Monday, April 07, 2008

More Consumers Are Behind on Their Loans

More Americans have fallen behind on consumer loans than at any time in nearly 16 years, as credit problems once concentrated in mortgages have spread into other forms of debt, according to the American Bankers Association.

In a quarterly study, the association said the percentage of loans at least 30 days past due rose to 2.65 percent in the fourth quarter, from 2.44 percent in the third quarter and 2.23 percent a year earlier.

The rate of delinquencies was the highest since a 2.75 percent rate in the first quarter of 1992.

"There’s no question that the economy is weakening beyond housing, resulting in the loss of household purchasing power," said John Lonski, chief economist at Moody’s Investors Service.

"Deterioration of household credit should continue through 2008, though the rate may moderate," he said. "If it intensifies, then the current recession may prove more severe than anticipated."

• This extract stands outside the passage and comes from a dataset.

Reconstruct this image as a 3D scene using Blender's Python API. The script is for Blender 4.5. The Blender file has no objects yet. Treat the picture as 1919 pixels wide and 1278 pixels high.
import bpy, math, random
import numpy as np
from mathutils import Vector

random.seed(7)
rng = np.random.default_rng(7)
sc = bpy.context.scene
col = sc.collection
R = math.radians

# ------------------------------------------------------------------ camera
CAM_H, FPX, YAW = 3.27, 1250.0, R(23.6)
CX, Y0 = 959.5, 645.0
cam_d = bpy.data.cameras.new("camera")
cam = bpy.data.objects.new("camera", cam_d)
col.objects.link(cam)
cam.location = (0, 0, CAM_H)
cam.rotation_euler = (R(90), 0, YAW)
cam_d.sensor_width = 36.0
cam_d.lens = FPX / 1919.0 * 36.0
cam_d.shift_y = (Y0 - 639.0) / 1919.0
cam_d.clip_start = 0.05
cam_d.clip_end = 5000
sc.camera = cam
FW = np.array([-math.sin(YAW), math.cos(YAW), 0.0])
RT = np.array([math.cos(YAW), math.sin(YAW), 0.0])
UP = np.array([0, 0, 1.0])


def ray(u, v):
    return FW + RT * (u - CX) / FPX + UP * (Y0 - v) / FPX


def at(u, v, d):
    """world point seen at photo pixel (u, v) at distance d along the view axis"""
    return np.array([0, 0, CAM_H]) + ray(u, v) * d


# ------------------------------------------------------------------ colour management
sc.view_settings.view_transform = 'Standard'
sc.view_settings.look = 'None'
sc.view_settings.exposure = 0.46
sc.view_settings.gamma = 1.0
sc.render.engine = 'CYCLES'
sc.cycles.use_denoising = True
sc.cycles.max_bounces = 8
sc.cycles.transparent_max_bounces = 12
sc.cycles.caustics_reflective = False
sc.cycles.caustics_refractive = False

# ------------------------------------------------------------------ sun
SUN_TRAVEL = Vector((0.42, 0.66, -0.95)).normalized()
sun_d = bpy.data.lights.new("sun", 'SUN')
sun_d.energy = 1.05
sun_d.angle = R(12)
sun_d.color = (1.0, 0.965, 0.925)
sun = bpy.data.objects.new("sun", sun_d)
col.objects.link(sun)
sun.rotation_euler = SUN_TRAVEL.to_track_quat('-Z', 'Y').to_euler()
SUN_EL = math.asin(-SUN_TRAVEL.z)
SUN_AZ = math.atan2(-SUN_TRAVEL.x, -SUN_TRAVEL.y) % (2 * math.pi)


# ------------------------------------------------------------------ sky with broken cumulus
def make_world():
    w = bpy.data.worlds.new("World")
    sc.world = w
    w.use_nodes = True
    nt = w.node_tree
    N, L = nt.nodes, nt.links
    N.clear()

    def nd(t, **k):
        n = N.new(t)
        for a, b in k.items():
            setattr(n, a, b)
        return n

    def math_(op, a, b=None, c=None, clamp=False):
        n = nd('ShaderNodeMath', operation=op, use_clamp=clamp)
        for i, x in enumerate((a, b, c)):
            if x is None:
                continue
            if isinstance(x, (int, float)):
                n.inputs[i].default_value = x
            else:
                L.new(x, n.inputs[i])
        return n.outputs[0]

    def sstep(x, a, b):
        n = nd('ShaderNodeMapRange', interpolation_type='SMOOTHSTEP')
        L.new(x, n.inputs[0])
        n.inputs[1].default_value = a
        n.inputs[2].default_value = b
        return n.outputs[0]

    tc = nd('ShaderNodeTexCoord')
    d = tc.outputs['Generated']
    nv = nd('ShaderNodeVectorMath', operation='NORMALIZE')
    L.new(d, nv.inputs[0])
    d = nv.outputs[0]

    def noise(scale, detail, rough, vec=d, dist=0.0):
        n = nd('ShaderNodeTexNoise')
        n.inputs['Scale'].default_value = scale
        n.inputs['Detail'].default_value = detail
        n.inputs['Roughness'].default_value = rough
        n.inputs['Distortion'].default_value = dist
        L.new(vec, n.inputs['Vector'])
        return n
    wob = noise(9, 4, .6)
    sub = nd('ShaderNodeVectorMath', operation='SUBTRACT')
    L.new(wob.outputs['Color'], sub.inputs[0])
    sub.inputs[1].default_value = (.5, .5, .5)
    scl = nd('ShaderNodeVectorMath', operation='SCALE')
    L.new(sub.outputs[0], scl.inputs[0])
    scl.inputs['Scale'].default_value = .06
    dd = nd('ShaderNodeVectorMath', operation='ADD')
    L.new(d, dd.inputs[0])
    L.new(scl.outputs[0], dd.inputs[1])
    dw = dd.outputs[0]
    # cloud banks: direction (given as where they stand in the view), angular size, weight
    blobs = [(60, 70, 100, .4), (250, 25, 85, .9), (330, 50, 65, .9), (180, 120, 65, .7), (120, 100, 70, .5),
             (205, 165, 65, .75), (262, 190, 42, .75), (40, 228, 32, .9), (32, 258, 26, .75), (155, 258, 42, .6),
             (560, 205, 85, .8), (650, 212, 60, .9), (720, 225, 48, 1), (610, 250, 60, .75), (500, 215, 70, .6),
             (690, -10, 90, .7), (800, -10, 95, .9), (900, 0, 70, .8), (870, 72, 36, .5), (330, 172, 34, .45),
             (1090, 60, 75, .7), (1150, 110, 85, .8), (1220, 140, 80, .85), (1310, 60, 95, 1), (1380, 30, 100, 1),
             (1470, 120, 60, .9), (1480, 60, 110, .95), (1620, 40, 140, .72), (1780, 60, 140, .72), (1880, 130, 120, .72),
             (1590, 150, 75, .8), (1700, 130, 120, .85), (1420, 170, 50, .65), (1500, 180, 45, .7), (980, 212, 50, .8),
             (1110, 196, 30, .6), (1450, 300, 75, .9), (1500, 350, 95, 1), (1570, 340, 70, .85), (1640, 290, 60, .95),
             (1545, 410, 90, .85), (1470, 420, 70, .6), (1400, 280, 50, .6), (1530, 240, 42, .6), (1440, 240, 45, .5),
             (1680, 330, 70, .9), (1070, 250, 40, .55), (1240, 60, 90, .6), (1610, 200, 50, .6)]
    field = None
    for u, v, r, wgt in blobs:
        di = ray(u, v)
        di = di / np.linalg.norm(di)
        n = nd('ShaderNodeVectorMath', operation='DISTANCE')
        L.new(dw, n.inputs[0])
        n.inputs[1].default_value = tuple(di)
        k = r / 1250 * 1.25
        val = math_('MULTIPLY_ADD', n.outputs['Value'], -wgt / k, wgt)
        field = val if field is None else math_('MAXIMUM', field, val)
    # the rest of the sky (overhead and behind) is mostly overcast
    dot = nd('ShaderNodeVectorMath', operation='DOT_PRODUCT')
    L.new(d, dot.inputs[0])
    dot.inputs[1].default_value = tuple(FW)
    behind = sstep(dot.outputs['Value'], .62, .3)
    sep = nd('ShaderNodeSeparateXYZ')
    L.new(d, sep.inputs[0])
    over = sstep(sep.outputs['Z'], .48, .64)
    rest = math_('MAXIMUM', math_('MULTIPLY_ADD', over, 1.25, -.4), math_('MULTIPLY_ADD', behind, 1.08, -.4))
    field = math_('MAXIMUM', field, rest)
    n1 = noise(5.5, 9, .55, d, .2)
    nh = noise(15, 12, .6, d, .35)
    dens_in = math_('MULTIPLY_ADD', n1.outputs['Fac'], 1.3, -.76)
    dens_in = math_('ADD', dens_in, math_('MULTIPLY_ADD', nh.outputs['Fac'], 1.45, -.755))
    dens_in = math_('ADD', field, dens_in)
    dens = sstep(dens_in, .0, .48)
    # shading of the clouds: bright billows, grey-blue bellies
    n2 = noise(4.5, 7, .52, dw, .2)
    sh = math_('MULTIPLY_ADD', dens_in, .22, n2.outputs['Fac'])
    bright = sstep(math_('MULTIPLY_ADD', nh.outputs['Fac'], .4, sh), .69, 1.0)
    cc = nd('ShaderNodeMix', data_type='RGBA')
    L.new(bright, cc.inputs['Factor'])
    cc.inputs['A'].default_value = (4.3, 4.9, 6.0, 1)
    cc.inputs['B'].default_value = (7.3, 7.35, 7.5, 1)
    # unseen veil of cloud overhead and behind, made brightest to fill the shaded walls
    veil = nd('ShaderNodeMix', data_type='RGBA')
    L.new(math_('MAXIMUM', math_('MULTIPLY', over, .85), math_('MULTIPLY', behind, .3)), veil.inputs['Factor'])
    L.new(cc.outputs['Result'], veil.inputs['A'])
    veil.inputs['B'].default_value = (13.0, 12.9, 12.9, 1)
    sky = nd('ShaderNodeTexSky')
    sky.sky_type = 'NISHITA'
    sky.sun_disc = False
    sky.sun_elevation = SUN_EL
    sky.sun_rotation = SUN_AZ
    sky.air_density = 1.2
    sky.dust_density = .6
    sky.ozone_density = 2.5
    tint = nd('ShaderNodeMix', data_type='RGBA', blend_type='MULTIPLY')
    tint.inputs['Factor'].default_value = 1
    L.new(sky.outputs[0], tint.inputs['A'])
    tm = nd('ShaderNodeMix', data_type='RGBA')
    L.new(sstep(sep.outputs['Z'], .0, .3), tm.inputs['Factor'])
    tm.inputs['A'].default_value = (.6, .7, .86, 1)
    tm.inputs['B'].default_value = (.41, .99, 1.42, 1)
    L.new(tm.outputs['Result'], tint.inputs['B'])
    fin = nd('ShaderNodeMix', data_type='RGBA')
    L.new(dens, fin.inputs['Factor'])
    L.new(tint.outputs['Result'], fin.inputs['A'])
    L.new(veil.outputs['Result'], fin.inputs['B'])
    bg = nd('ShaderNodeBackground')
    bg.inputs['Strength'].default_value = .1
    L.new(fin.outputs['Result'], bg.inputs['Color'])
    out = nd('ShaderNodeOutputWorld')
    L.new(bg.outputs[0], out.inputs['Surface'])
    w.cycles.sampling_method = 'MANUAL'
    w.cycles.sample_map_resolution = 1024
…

The association’s chief economist, James Chessen, attributed the jump in the delinquency rate largely to auto loans.

Late payments on "indirect" auto loans, which are made through dealerships, totaled 3.13 percent, the highest on record. Delinquencies on direct auto loans rose to 1.90 percent, a 2 ½-year high.

Credit and debit card delinquencies rose to 4.38 percent, from 4.18 percent in the third quarter, after four consecutive quarterly declines.

Delinquencies on home equity loans rose to a 2 ½-year high of 2.39 percent, and on home equity lines of credit delinquencies rose to 0.96 percent, matching a level last seen in the fourth quarter of 1997.

The association’s study covers more than 300 banks that extend a majority of outstanding consumer loans. It covers direct auto, indirect auto, home equity, home improvement, marine, mobile home, personal and recreational vehicle loans.